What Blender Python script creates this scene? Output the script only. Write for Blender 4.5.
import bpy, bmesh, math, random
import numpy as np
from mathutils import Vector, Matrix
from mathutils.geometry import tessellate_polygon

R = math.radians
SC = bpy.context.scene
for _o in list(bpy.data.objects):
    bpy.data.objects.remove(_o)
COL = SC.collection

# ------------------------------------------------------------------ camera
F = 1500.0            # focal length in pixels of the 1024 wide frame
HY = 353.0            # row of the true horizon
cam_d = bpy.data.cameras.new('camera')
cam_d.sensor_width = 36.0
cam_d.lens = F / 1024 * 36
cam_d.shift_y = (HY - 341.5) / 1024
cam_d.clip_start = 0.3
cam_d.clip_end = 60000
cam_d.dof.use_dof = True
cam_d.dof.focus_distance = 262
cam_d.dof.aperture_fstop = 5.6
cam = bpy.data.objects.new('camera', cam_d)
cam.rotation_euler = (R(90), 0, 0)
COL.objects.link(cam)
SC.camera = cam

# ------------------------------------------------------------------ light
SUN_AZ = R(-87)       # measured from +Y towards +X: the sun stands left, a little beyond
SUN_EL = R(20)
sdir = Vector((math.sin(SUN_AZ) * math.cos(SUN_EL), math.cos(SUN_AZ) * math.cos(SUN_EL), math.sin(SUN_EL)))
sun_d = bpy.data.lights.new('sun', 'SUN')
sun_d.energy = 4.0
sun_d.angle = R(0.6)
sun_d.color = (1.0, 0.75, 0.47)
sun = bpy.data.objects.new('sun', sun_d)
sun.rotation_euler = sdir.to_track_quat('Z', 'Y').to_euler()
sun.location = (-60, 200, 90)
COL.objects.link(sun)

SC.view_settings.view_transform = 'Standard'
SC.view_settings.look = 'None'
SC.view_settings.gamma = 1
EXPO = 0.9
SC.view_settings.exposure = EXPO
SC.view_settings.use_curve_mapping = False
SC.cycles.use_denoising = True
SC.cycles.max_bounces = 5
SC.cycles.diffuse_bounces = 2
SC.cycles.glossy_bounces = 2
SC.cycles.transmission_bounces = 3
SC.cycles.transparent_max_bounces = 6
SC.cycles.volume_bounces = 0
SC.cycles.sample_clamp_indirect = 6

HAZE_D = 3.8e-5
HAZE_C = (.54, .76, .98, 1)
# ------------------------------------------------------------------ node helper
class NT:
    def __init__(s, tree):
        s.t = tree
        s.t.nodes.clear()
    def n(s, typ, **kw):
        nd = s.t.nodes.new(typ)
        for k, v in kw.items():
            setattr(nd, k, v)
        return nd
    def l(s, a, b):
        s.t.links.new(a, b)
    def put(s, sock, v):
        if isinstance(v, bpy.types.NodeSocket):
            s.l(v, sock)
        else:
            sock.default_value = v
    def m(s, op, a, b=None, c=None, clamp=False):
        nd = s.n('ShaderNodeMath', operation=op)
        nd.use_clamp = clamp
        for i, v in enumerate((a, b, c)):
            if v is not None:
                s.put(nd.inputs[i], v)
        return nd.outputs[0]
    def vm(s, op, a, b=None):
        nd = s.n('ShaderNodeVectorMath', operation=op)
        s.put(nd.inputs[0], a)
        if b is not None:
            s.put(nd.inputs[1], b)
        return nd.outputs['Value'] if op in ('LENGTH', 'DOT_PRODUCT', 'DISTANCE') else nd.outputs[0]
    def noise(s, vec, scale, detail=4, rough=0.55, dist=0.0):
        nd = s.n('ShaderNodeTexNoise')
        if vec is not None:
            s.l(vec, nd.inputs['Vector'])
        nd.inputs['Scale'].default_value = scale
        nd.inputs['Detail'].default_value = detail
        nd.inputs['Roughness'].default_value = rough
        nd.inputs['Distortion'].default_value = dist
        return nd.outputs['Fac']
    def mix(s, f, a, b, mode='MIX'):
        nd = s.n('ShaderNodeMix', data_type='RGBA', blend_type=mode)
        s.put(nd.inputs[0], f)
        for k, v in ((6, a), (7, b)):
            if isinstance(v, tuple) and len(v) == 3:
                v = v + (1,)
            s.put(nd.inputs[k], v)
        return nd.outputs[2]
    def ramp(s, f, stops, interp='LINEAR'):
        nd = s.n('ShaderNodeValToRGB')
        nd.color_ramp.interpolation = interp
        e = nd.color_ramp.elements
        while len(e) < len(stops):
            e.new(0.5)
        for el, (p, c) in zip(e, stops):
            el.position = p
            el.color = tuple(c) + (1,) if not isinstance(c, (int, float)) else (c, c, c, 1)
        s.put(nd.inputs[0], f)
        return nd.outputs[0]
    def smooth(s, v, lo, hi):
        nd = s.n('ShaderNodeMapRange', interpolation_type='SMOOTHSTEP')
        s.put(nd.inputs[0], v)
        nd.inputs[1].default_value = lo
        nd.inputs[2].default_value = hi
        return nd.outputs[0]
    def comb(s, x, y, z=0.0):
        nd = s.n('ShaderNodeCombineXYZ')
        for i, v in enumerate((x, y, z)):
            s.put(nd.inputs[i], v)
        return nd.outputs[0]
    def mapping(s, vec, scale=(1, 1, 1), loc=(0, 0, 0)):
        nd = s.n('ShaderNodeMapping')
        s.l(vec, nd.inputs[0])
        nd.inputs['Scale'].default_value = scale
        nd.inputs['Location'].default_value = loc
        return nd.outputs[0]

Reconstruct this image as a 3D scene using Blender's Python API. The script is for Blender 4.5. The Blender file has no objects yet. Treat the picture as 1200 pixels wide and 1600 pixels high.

WHAT IS EXPECTED:
Exactly as written, please output every entry.

EXERCISE ANSWER:
What Blender Python script creates this scene? Output the script only. Write for Blender 4.5.
import bpy, bmesh, math, random
import numpy as np
from mathutils import Vector, Matrix
from mathutils.geometry import tessellate_polygon

R = math.radians
SC = bpy.context.scene
for _o in list(bpy.data.objects):
    bpy.data.objects.remove(_o)
COL = SC.collection

# ------------------------------------------------------------------ camera
F = 1500.0            # focal length in pixels of the 1024 wide frame
HY = 353.0            # row of the true horizon
cam_d = bpy.data.cameras.new('camera')
cam_d.sensor_width = 36.0
cam_d.lens = F / 1024 * 36
cam_d.shift_y = (HY - 341.5) / 1024
cam_d.clip_start = 0.3
cam_d.clip_end = 60000
cam_d.dof.use_dof = True
cam_d.dof.focus_distance = 262
cam_d.dof.aperture_fstop = 5.6
cam = bpy.data.objects.new('camera', cam_d)
cam.rotation_euler = (R(90), 0, 0)
COL.objects.link(cam)
SC.camera = cam

# ------------------------------------------------------------------ light
SUN_AZ = R(-87)       # measured from +Y towards +X: the sun stands left, a little beyond
SUN_EL = R(20)
sdir = Vector((math.sin(SUN_AZ) * math.cos(SUN_EL), math.cos(SUN_AZ) * math.cos(SUN_EL), math.sin(SUN_EL)))
sun_d = bpy.data.lights.new('sun', 'SUN')
sun_d.energy = 4.0
sun_d.angle = R(0.6)
sun_d.color = (1.0, 0.75, 0.47)
sun = bpy.data.objects.new('sun', sun_d)
sun.rotation_euler = sdir.to_track_quat('Z', 'Y').to_euler()
sun.location = (-60, 200, 90)
COL.objects.link(sun)

SC.view_settings.view_transform = 'Standard'
SC.view_settings.look = 'None'
SC.view_settings.gamma = 1
EXPO = 0.9
SC.view_settings.exposure = EXPO
SC.view_settings.use_curve_mapping = False
SC.cycles.use_denoising = True
SC.cycles.max_bounces = 5
SC.cycles.diffuse_bounces = 2
SC.cycles.glossy_bounces = 2
SC.cycles.transmission_bounces = 3
SC.cycles.transparent_max_bounces = 6
SC.cycles.volume_bounces = 0
SC.cycles.sample_clamp_indirect = 6

HAZE_D = 3.8e-5
HAZE_C = (.54, .76, .98, 1)
# ------------------------------------------------------------------ node helper
class NT:
    def __init__(s, tree):
        s.t = tree
        s.t.nodes.clear()
    def n(s, typ, **kw):
        nd = s.t.nodes.new(typ)
        for k, v in kw.items():
            setattr(nd, k, v)
        return nd
    def l(s, a, b):
        s.t.links.new(a, b)
    def put(s, sock, v):
        if isinstance(v, bpy.types.NodeSocket):
            s.l(v, sock)
        else:
            sock.default_value = v
    def m(s, op, a, b=None, c=None, clamp=False):
        nd = s.n('ShaderNodeMath', operation=op)
        nd.use_clamp = clamp
        for i, v in enumerate((a, b, c)):
            if v is not None:
                s.put(nd.inputs[i], v)
        return nd.outputs[0]
    def vm(s, op, a, b=None):
        nd = s.n('ShaderNodeVectorMath', operation=op)
        s.put(nd.inputs[0], a)
        if b is not None:
            s.put(nd.inputs[1], b)
        return nd.outputs['Value'] if op in ('LENGTH', 'DOT_PRODUCT', 'DISTANCE') else nd.outputs[0]
    def noise(s, vec, scale, detail=4, rough=0.55, dist=0.0):
        nd = s.n('ShaderNodeTexNoise')
        if vec is not None:
            s.l(vec, nd.inputs['Vector'])
        nd.inputs['Scale'].default_value = scale
        nd.inputs['Detail'].default_value = detail
        nd.inputs['Roughness'].default_value = rough
        nd.inputs['Distortion'].default_value = dist
        return nd.outputs['Fac']
    def mix(s, f, a, b, mode='MIX'):
        nd = s.n('ShaderNodeMix', data_type='RGBA', blend_type=mode)
        s.put(nd.inputs[0], f)
        for k, v in ((6, a), (7, b)):
            if isinstance(v, tuple) and len(v) == 3:
                v = v + (1,)
            s.put(nd.inputs[k], v)
        return nd.outputs[2]
    def ramp(s, f, stops, interp='LINEAR'):
        nd = s.n('ShaderNodeValToRGB')
        nd.color_ramp.interpolation = interp
        e = nd.color_ramp.elements
        while len(e) < len(stops):
            e.new(0.5)
        for el, (p, c) in zip(e, stops):
            el.position = p
            el.color = tuple(c) + (1,) if not isinstance(c, (int, float)) else (c, c, c, 1)
        s.put(nd.inputs[0], f)
        return nd.outputs[0]
    def smooth(s, v, lo, hi):
        nd = s.n('ShaderNodeMapRange', interpolation_type='SMOOTHSTEP')
        s.put(nd.inputs[0], v)
        nd.inputs[1].default_value = lo
        nd.inputs[2].default_value = hi
        return nd.outputs[0]
    def comb(s, x, y, z=0.0):
        nd = s.n('ShaderNodeCombineXYZ')
        for i, v in enumerate((x, y, z)):
            s.put(nd.inputs[i], v)
        return nd.outputs[0]
    def mapping(s, vec, scale=(1, 1, 1), loc=(0, 0, 0)):
        nd = s.n('ShaderNodeMapping')
        s.l(vec, nd.inputs[0])
        nd.inputs['Scale'].default_value = scale
        nd.inputs['Location'].default_value = loc
        return nd.outputs[0]

Reconstruct this image as a 3D scene using Blender's Python API. The script is for Blender 4.5. The Blender file has no objects yet. Treat the picture as 1200 pixels wide and 1600 pixels high.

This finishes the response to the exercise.